Broad-based and homogenous membership was extended to all the members and decision making was unanimous by all the members whose common economic interest was best served by working together. Decentralized participation meant that decision making was the responsibility of the local communities while supporting agencies, like government and other development agencies provided technical and financial assistance, but did not infringe upon the sovereignty of the community organization. In other words, community participation ensured development of, for and by the people.

Community Participation

The importance of a support mechanism for implementing the conceptual package is central. The programmes for the poor can only be effectively implemented if these are led by an autonomous support structure, committed to the creation of a participatory village level institutional framework. The traditional approach of establishing a large number of specialized agencies (for training, credit, input supplies and extension etc.) for reaching the poor has failed because they were hampered in their effectiveness by the absence of a strong and broad institutional base at the village level. Creation of a village level institutional framework does not fall in the purview of any of these agencies.
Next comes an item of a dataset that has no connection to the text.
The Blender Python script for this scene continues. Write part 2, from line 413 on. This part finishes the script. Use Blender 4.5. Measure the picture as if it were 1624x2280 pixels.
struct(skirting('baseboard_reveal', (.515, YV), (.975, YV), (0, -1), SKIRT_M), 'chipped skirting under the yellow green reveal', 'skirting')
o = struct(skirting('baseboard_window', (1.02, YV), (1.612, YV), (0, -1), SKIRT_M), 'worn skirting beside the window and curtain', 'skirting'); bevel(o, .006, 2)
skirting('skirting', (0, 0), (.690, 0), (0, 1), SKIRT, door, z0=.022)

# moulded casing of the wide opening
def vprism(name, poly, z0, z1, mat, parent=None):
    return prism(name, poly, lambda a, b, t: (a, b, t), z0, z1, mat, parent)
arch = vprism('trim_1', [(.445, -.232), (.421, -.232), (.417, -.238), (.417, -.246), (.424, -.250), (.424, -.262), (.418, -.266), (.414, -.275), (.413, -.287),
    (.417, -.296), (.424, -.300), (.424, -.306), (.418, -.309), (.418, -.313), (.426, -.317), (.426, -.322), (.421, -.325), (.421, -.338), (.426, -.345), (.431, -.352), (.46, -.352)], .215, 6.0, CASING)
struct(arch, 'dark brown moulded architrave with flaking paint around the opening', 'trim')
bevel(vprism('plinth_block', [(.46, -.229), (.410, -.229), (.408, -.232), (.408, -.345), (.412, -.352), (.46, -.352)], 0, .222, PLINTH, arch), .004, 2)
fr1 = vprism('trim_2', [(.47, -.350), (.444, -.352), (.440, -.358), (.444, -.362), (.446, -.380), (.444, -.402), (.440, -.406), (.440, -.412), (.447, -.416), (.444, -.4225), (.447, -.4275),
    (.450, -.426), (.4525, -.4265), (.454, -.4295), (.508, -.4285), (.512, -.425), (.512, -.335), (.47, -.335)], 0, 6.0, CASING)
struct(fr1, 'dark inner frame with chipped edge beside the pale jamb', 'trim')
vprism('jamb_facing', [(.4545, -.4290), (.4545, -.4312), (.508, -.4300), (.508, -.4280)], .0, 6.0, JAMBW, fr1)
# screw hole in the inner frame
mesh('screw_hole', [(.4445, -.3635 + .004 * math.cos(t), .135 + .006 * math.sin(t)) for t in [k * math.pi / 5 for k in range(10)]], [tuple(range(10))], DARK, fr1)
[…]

NRSP was therefore set up as a Rural Support Programme, which has taken the lead in the creation, promotion and support of effective and disciplined community organizations to manage rural development in Pakistan on a nationwide level. Wherever possible, existing or proposed organizations of the communities have also been used or incorporated into this effort provided that they were willing to operate in accordance with the principles and terms of partnership offered by NRSP.